No ensaio biográfico A irmã menor — Um retrato de Silvina Ocampo, a romancista Mariana Enriquez traça linhas sobre a vida e obra da autora Silvina Ocampo, num relato que se confunde com retrato da cena cultural argentina ao longo do século 20.
Silvina Ocampo é uma das figuras mais sui generis do cenário literário e cultural hispano-americano. Filha de uma família aristocrática, surgiram em torno dela mitos que cercam não só sua obra, entusiasticamente reavaliada nos últimos anos, mas também sua vida: a relação particular
que mantinha com o marido, Adolfo Bioy Casares; sua amizade com Jorge Luis Borges, que jantava todas as noites em sua casa; seus supostos romances com mulheres, como a poeta Alejandra Pizarnik (a quem dedicou seu livro Ejércitos de la oscuriad) ou a própria mãe de Bioy; suas premonições perturbadoras; os conflitos ambíguos com Victoria Ocampo, sua irmã mais velha.
Em A irmã menor, Mariana Enriquez, uma das escritoras das mais expressivas e relevantes do cenário latino-americano contemporâneo, através de um arcabouço de fontes biobibliográficas — textos de e sobre a caçula das irmãs Ocampo, além de depoimentos de amigos, críticos, parentes e conhecidos de Silvina —, questiona os mitos, levanta o véu sobre os segredos e vasculha com intensidade ímpar a vida daquela mulher que desejou permanecer escondida.
Sylvia Molloy dizia não haver autor argentino que tenha cultivado os nomes com mais paixão, ironia e quase carinho do que Silvina.
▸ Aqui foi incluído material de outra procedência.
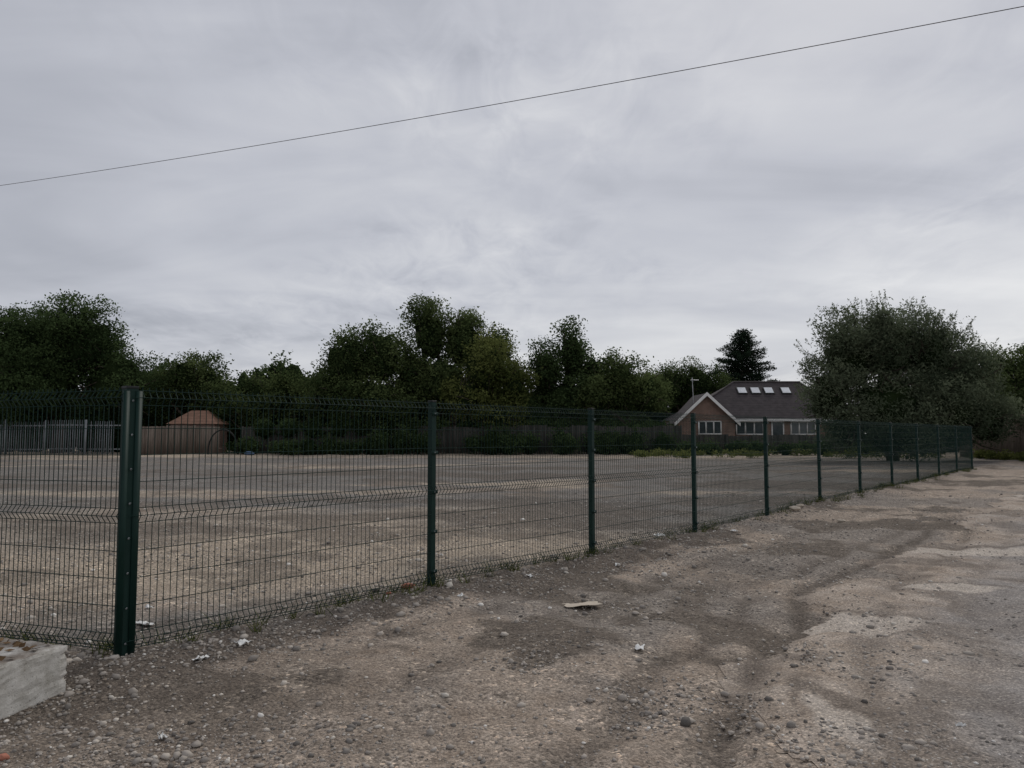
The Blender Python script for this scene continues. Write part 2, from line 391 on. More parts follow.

O resultado é o retrato dessa personagem ao mesmo tempo obscura e inteligente, cativante e um pouco perversa — dona de uma imaginação selvagem e considerada uma grande contista latino-americana, senão a maior, na visão de muitos críticos e estudiosos.
Contos
Mariana Enriquez conta que ler sua conterrânea quando mais jovem a inquietava profundamente. “Os contos [de Silvina Ocampo] são puro risco, totalmente loucos. Li quando menina, mas não entendia muito bem. Li de novo, já adulta, e me assombraram seu humor ferino, como se divertia com suas perversidades. Ninguém chegou mais longe”, afirma.
Rodeada de nomes famosos, Silvina talvez tenha escolhido disfarçar-se de si mesma e ficar em segundo plano, como uma espécie de escudo de proteção e blindagem, para escrever seus contos mais radicais.
Como diria Adriana Mancini, Silvina escreve com traços de feiticeira. É o que se percebe em trechos como: “O amor é feito de infinita e sábia loucura, de adivinhação e de obediência. […] Não será a vida essencialmente perigosa para aqueles que se amam?”.